I believe this newsletter and our faith stories are special opportunities to express part of our life with our family, friends, and others. To me, this is partly about leaving a legacy for the child that my husband and I still hope to have. The one we are still believing that God has promised us that will be to come. The one we have been waiting years for God to place in our lives and have walked through many valleys and heartbreak to meet, and are still waiting to meet. It is about sharing something with not only believers and non-believers that I hope will be reached, but also with our child of promise. A child that may not be interested in reading it right away, but he or she will have access to it in the future. It is also about giving others the opportunity to leave their own legacy through their faith journeys and testimonies to those they love and others who may be touched by them. Our words are powerful. Our stories are powerful.
This is something I wish my parents had done and that I had access to now. When I truly surrendered to Jesus later in life, my dad had already passed away long ago, and my mom had unexpectedly return home to heaven only months later. Both were incredibly faithful and loved Jesus. I never took the opportunity to ask them what their faith journey’s looked like and then they were gone, and now I no longer have that chance. I still have several issues of the Daily Bread devotional that I took from my mom’s place after she passed away. I hold on to them because I know my mom would read them and she even had a few of the devotionals dog eared and a word or two underlined. Those are the special ones to me. Sometimes I like to look at them and wonder, what was it about them that resonated in her life at that moment. What was the Spirit saying to her during those times?

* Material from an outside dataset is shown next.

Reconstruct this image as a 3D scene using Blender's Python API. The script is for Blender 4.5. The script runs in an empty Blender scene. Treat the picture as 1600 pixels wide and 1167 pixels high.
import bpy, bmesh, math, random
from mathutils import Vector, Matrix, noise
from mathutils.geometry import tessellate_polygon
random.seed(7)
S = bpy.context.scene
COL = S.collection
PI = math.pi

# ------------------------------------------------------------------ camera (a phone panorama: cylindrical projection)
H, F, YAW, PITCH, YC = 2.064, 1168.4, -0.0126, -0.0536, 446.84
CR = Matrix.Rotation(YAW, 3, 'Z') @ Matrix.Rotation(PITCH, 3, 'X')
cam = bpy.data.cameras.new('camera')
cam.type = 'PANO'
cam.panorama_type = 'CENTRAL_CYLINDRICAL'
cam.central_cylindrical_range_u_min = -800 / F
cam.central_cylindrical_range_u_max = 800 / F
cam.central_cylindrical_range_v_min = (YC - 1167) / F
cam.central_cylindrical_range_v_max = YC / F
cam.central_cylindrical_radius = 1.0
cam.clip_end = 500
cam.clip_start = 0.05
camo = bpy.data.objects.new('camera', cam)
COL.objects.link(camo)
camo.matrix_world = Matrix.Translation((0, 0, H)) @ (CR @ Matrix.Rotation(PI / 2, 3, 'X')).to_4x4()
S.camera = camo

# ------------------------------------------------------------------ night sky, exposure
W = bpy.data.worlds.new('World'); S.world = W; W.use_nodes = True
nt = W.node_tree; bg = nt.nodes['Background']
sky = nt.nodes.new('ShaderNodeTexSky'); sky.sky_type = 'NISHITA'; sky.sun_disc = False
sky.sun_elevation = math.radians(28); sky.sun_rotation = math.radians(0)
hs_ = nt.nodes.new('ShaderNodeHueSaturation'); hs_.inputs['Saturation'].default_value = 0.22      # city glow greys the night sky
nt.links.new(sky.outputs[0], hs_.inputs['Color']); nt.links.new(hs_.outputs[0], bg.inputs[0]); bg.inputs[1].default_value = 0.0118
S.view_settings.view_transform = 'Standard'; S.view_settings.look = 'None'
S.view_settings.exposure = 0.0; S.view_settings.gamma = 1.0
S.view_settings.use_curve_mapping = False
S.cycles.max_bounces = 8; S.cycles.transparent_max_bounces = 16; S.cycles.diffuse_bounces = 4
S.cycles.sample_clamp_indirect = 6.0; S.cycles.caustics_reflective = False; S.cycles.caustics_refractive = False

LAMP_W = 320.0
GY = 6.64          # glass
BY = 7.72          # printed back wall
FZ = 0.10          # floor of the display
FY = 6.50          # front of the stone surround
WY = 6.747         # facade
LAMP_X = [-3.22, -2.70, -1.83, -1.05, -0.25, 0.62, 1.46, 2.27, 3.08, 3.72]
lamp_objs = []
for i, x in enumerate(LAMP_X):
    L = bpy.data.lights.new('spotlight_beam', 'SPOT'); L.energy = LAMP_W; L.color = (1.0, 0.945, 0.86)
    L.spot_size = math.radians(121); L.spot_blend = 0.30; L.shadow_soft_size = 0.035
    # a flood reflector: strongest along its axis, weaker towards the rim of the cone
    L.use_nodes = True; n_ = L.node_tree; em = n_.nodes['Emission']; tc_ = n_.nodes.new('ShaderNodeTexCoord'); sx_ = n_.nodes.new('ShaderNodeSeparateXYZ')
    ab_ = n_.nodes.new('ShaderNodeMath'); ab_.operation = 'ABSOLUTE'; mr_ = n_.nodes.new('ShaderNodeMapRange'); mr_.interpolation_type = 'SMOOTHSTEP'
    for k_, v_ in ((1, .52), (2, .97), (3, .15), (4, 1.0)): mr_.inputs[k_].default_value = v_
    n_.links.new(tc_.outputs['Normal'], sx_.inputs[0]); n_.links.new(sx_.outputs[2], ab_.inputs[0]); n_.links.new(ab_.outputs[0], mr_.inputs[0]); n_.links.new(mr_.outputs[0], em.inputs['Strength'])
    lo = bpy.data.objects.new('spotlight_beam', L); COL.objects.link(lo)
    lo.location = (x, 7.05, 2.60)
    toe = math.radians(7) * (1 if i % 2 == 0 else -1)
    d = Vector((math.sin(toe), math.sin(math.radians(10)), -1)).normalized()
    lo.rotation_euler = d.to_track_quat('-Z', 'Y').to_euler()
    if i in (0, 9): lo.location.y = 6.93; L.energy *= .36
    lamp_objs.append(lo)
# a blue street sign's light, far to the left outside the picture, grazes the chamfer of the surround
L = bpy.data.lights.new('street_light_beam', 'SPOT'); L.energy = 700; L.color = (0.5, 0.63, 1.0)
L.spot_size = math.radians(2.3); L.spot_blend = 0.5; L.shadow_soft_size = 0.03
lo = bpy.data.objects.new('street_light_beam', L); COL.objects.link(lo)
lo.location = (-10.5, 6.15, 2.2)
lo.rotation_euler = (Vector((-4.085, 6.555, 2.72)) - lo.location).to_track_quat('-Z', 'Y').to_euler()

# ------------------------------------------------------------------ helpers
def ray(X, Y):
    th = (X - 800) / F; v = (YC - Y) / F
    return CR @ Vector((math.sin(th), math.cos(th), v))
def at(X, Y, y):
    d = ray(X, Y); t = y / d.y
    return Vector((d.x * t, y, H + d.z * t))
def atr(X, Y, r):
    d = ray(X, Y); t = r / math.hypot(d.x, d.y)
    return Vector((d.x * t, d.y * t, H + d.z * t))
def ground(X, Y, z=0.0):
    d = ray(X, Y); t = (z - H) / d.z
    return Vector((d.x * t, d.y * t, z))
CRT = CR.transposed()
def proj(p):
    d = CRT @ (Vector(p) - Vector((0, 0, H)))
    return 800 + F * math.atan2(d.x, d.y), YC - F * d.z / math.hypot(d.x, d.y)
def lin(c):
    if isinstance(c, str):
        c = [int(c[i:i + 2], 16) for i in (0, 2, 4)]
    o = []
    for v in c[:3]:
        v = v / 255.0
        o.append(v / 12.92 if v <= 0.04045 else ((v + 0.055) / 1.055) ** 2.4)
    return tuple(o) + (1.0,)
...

For so long, when I had turned my back on God, my mom’s prayers would intercede for me. In my darkest moments of life, when I was still not walking with God, I still knew that somewhere, my mom was praying for me and my siblings. Outwardly, it would be praying for us to be blessed and find the right people to marry etc… but there were also the prayers that we did not hear that she would lift up to the Lord. After I surrendered to Christ, she mentioned those prayers to me. She said she had been praying for years that each of us would find our way back to Christ. Mom never gave up on those prayers. She never lost faith. To all those moms and dads out there that are praying for your child/ children, and you do not feel like God is moving and that you are making a difference, He is, and you are.
So today, I am launching this newsletter. It is to honor God in what He has called me to do, but I also launch it today to honor my mom. Today would have been her birthday. Though she is no longer on this side of eternity, her legacy lives on. I once told her that if I could be even half of who she was, I would consider myself successful in life. After she passed away and I learned even more of the extent of her humbleness, I realized I would maybe have to settle for trying to be only a quarter of who she was… a half no longer seemed achievable. I cannot thank God enough for giving us this amazing example of a woman of faith, a humble person who loved others well, and a mom that I will miss so deeply until I reach the other side of eternity and get to be with her again. Happy Birthday mom.